Rauers used savings he accumulated during his three years of working for large game companies to support himself during the seven-month-long development of “Card Crawl,” as he had quit his job to work on the project. He also enlisted the help of artist (and Rauers’ former university professor) Max Fiedler and sound designer Oliver Salkic. Initially, both Fiedler and Salkic worked for free in exchange for a share of the eventual revenues from “Card Crawl.” Because “Card Crawl” was a hit, this arrangement turned out to be, in Rauers’ words, “a very good deal” for both Fiedler and Salkic, but was not without risks. As Rauers pointed out, “if the game had bombed it would have been a very bad deal for them”.

“Card Crawl” was first released in March of 2015 on Apple’s App Store, which Rauers described as a challenging marketplace to break into. Many players are only interested in offerings by large companies with the promotional muscle to publicize their games, he said.  

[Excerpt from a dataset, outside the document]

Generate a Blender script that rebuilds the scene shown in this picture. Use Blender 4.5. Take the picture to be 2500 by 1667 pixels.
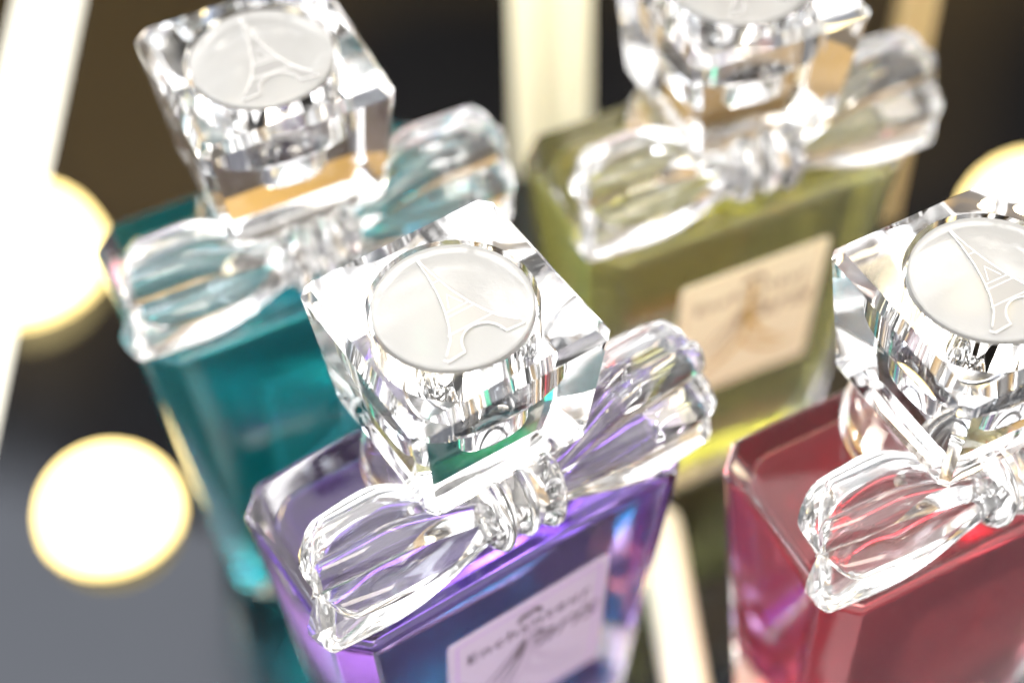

“The mobile market is super skewed towards the top, [toward games produced by these big companies],” Rauers said. “A lot of reports [say there are] about 10 to 15 games that make about 60 to 70 percent of all the money that is generated … There are a few games like “Clash of Clans” [2012] that make millions a day, and on the other hand, there are millions of games that make nothing a day.”

In this hyper-competitive environment, where even a high-quality game like “Card Crawl” may go unnoticed, “Card Crawl” has managed to succeed; Rauers estimates that “Card Crawl” has made roughly $75,000 to date across both the App Store and Google Play.

Rauers attributes a good deal of the success of “Card Crawl” to his promotional strategy, which was comprised of maintaining a development blog and regularly posting about the game on social media. He also stressed the importance of having a contact at Apple who helped him get “Card Crawl” featured on the App Store during its first week on sale.

“[A contact at Apple] is the biggest thing you have to have,” he said. “These days on the App Store, [it] is so crowded, and you have no chance of self-promoting a paid game in any kind of substantial way.”

“Card Crawl” also received a great deal of support from an unlikely demographic: board game fans, who were attracted to the game’s aesthetic and discussed it avidly online.

Beyond a solid promotional strategy, Rauers believes that his game’s success is also rooted in its niche appeal. He said that the so-called “goldmine” period of mobile gaming — when all potential players were up for grabs — is over and that it is now very difficult to compete with large gaming companies.

Despite these challenges, Rauers has found an alternative way to court the mass of prospective players.

“What you…should do is make a very niche game, where you try and innovate on something and target a really small niche of a niche,” he said.

Tinytouchtales, a small video game company Rauers founded, has followed this strategy closely in producing “Card Crawl.” The game combines a relatively complex card game with a dungeon crawler, a medley of genres that appeals to a very small, but very passionate, subset of the mobile games market.

The success of “Card Crawl” has enabled Rauers to continue working as an independent game developer, which he describes as his dream job. Tinytouchtales is currently working on a follow-up — though not a sequel — to “Card Crawl.” Rauers hopes that the new game will appeal to the same players who loved the original and that he will be able to innovate the established single-player/card game base. A more detailed announcement of the new game’s theme and mechanics is expected in early 2016.